Buddha-faceUpekkha in the Pali spiritual language (the language that the Buddha’s original teachings were first transcribed into) is a powerful force in our practice, a powerful force in the whole of our life. It manifests as the equipoise, the balance or equilibrium between the opposing forces in the mind of the desired and the undesired. The equipoise of equanimity offsets the weightiness of greed and aversion. It’s that point of balance in the middle of the see-saw of life.

As Equanimity blossoms it shows up in our practice and our lives as fearlessness, great strength, and ease within the mind and heart, keeping us balanced and impartial in the midst of it all.

As awakening beings, one way you can practice this essential quality of mind/heart is as one of the Brahma Viharas/Divine Abidings. The classical Theravada phrase used in this form of Equanimity practice is this:

‘I am/you are the heir or owner of my/your karma (my/your ‘deeds’ of thought, speech, and bodily actions). My/your happiness or suffering depends upon my/your actions (of thought, speech, and body), not upon my wishes.’

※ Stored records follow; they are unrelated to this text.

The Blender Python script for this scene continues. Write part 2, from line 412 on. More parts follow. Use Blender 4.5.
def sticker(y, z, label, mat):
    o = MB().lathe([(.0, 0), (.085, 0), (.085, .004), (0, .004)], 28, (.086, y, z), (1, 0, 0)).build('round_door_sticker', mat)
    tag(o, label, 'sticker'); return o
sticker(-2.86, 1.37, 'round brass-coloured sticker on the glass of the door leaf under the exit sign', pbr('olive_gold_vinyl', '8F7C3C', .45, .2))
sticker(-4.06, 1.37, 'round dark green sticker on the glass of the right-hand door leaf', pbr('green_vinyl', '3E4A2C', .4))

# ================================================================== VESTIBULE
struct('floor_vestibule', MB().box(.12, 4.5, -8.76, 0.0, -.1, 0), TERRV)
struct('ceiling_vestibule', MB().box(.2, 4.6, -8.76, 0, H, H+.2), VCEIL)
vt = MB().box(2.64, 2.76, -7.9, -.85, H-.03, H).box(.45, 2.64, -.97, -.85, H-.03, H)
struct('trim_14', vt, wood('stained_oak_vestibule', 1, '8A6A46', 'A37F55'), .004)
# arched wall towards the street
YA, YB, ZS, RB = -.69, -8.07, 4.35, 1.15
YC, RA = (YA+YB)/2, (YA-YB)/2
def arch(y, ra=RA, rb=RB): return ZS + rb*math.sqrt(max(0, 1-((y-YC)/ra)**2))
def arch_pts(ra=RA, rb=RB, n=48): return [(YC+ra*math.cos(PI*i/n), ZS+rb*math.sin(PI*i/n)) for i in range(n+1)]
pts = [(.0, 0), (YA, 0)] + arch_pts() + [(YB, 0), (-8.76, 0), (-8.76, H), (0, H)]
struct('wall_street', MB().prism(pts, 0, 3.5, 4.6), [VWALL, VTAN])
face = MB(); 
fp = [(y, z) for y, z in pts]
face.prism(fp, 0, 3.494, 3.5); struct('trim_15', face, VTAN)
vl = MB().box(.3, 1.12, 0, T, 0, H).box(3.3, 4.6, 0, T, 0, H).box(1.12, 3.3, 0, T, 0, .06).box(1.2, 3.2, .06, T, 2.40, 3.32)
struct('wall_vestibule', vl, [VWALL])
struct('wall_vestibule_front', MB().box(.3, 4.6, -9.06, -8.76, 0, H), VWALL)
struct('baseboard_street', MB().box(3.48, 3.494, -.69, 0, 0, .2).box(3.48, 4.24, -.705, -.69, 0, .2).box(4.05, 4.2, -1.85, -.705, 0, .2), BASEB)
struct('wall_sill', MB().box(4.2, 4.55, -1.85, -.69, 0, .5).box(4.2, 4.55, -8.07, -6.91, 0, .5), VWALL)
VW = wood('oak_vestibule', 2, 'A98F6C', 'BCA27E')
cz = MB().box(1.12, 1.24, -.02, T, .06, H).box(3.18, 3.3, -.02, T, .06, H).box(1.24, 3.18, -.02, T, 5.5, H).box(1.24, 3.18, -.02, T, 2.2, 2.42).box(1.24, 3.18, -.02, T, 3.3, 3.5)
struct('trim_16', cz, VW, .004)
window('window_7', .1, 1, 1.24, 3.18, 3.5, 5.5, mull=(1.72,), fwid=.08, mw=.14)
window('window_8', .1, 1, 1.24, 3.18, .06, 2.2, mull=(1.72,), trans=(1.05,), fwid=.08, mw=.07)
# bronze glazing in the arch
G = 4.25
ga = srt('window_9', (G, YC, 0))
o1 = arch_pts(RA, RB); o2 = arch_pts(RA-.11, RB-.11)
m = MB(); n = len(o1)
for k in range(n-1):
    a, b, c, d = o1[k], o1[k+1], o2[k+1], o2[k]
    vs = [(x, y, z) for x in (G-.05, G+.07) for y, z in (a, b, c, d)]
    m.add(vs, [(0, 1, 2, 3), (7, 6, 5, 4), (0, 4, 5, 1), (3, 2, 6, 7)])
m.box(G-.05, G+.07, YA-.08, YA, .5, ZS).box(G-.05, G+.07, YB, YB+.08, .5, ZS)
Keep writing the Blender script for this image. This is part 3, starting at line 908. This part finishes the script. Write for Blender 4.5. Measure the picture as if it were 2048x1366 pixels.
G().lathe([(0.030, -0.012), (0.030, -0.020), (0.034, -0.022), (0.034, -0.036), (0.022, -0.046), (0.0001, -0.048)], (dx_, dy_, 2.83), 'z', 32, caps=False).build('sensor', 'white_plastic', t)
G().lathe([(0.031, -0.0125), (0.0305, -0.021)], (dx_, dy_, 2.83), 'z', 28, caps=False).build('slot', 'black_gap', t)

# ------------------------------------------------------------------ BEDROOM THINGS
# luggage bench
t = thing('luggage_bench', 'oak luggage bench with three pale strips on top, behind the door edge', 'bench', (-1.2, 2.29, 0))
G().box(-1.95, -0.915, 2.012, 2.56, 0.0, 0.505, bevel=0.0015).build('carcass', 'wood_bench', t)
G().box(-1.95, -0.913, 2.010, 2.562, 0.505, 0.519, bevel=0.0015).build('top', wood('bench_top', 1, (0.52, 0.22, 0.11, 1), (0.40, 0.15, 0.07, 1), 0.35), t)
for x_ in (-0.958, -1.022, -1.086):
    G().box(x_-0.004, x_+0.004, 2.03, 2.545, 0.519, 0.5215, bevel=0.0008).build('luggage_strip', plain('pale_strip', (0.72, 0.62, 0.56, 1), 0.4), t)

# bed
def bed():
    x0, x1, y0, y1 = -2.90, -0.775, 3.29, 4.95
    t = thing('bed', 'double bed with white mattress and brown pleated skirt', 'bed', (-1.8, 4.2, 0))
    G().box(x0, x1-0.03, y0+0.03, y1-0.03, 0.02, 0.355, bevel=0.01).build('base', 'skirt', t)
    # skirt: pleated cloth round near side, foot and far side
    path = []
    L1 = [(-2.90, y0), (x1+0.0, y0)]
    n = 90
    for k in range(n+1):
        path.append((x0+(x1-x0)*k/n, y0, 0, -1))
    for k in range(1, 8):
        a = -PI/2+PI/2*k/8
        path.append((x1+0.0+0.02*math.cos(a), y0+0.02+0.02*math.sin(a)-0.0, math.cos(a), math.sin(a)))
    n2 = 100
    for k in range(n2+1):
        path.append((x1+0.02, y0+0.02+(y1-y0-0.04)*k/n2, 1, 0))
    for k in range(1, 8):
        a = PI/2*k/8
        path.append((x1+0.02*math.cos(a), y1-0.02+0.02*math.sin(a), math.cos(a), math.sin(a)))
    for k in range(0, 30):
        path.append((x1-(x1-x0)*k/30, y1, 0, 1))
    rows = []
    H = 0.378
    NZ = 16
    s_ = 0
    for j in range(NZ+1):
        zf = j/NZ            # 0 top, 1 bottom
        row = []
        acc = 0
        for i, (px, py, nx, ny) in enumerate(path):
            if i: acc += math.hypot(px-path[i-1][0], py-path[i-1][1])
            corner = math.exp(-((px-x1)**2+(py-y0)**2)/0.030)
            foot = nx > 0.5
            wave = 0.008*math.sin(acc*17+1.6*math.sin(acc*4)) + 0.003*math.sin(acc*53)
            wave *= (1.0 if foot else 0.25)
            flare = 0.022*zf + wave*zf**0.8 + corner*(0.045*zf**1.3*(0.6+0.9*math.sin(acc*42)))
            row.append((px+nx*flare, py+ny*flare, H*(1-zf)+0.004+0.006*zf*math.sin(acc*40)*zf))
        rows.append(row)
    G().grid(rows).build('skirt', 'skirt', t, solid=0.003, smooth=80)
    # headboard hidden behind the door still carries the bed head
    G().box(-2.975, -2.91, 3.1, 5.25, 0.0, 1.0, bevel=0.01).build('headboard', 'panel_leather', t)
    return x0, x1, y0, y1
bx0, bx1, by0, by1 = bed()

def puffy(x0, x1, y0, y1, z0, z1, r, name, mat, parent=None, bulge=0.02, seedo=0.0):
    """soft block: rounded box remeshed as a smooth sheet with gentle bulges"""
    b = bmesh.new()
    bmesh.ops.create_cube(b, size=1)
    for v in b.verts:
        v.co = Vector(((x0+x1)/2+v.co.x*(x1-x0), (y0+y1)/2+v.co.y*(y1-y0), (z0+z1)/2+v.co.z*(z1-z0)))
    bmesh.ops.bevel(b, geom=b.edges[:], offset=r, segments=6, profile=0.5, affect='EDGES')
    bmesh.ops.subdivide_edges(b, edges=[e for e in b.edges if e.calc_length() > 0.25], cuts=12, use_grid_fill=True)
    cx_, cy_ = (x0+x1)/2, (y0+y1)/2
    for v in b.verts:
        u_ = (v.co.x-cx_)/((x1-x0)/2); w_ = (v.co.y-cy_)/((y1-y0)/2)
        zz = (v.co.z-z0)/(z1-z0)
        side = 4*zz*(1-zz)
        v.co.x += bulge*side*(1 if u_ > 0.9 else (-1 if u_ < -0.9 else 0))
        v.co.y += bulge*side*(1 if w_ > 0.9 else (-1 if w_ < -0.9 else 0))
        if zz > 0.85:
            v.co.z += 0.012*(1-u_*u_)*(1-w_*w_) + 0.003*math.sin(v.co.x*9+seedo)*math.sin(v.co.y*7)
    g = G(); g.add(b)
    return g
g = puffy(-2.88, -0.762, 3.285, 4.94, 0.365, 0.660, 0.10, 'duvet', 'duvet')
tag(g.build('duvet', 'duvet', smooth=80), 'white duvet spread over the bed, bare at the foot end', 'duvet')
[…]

As it is done in the Brahma Vihara practice, one silently repeats this phrase over and over to oneself, staying very present and mindfully aware, but not getting caught or seduced into the stories that may show up. After directing the phrase to yourself for a few days, you can then slowly over time begin to bring in other individuals, such as someone who has been of benefit to you in your life, a dear friend, a family member, and even a difficult person. As we go on with this practice a very natural reflection and understanding will begin to blossom, not through discursive thought but simply through the process of the practice itself and your growing trust in its power.

You might consider trying this practice for 10 or 15 minutes each day keeping an open mind and heart towards the process and its fruits.